Spreken voor de camera: 5 gouden tips

Klamme handen, stuntelige haperingen en een bonzend hart. Zelfs de meest ervaren sprekers kunnen nerveus worden van een camera die onverbiddelijk op hen staat gericht. Maar geen nood, er zijn manieren om je spreekvaardigheden te verbeteren voor de lens. Hieronder vind je 5 gouden tips om af te geraken van je nervositeit en met vertrouwen te spreken voor de camera.

1) Werk met keywords

Denk op voorhand na over wat je zal vertellen. Zorg ervoor dat je goed weet wat het doel wordt van de video en wie je doelpubliek is. Leer echter niet je volledige tekst uit het hoofd. De kans dat je alles precies zal vertellen zoals je het hebt neergeschreven is klein. Dat zal ervoor zorgen dat je de draad kwijt raakt. Hoe meer je zal proberen de initiële tekst aan te houden, hoe dramatischer het wordt. Houd daarom niet de volledige tekst, maar een aantal keywords in gedachten. Vat in je hoofd elke alinea samen in een drie- tot vijftal woorden zodat je weet over wat je het wilt hebben. Als alle keywords aan bod zijn gekomen in je uitleg, weet je dat het goed zit.

2) Blijf to-the-point

Mensen hebben nogal snel de neiging te veel te vertellen voor de camera. Ze willen zoveel mogelijk over een onderwerp kwijt en verliezen zich daarbij in onbelangrijke details. Daardoor is het antwoord op een vraag vaak veel te lang en verliest de kijker de essentie. Het wordt bovendien in montage moeilijker om je antwoord helder te krijgen. Blijf dus to-the-point om je verhaal interessant en doeltreffend te houden.

3) Fouten maken is niet erg

Alles meteen foutloos in one shot? Dat is weinig mensen gegeven.
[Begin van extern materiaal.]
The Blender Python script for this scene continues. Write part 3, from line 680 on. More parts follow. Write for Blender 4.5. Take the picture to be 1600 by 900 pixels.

Zelfs ervaren sprekers struikelen al eens over hun woorden of moeten wat langer zoeken naar de juiste woorden. Weet dat niets definitief is wanneer je voor de camera spreekt. Er kunnen altijd nog nieuwe opnamen gemaakt worden. In montage kan er bovendien nog gecut worden en kunnen verschillende takes gecombineerd worden. Houd dit in gedachten en het zal je stress meteen doen afnemen.

4) Wees authentiek

Blijf kort bij je persoonlijkheid en spreek zoals je dat altijd doet. Te keurig praten of woorden gebruiken die je anders nooit in de mond neemt zal al snel fake overkomen. Wanneer je natuurlijk en oprecht spreekt, geloven de kijkers je veel meer. Doe dit wel zo goed mogelijk in het algemeen Nederlands. Vermijd dialecten of tussentaal, het kan onprofessioneel overkomen en je loopt het risico dat niet iedereen je begrijpt. Zie de camera of de interviewer als een professionele kennis waartegen je praat.

5) Elimineer afleiding

Hoe meer mensen je aan het werk zien, hoe moeilijker het wordt om rustig en geconcentreerd te blijven voor de camera. Collega’s die meekijken, voorbijgangers die je zien praten voor de lens, berichten op je telefoon die binnenkomen, … Het zijn allemaal factoren die het stressniveau aardig naar omhoog stuwen. Zoek dus een plek uit waar je zo weinig mogelijk gestoord wordt en schakel de stille modus van je smartphone in. Zo is er heel wat minder afleiding en kan je gefocust blijven op het interview.